Theoretical and experimental simulation of roof-top bus multiple-circuit air-conditioning system performance

Abstract Many air-conditioning (AC) systems are designed to operate at maximum cooling capacity regardless of the variation in the daily cooling load. At low loads, the conditions can be uncomfortably cold and the overcooling is an unnecessary waste of energy. To address these two issues, a multiple refrigeration circuit concept is proposed and applied to a roof-top bus AC system. A two-circuit model is proposed for a standard bus size in which each circuit has two evaporators of equal sizes arranged in parallel and installed on each passenger row, respectively. This means that each passenger row is served by two different evaporators sharing a common heat exchanger box. Depending on the cooling load, this concept allows one or both circuits (compressor motors) to be switched on and during either modes, it also allows one or more sets of evaporator blowers to be switched on. A steady-state computer model has been developed to simulate the performance of the proposed two-circuit AC system.
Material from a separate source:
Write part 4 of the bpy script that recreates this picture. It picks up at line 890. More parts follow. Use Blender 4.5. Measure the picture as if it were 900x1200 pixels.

A two-circuit air conditioner is also designed to form a roof-top bus AC system, fabricated, and installed on to an experimental rig. The experimental data are used to validate the computer model. The validation is on the system thermal performance and on the evaporator air outlet conditions (dry bulb temperature and relative humidity) at different modes of system operation, either at full or partial cooling loads. The simulated results gave satisfactory agreement with those obtained from the experimental work. Maximum absolute deviations are within the range of 19.3 per cent, although most of the simulated results are less than a 10 per cent range from the experimental ones, which validates the computer program. The paper describes the modelling work carried out and the results obtained are presented in comparison with the experimental data.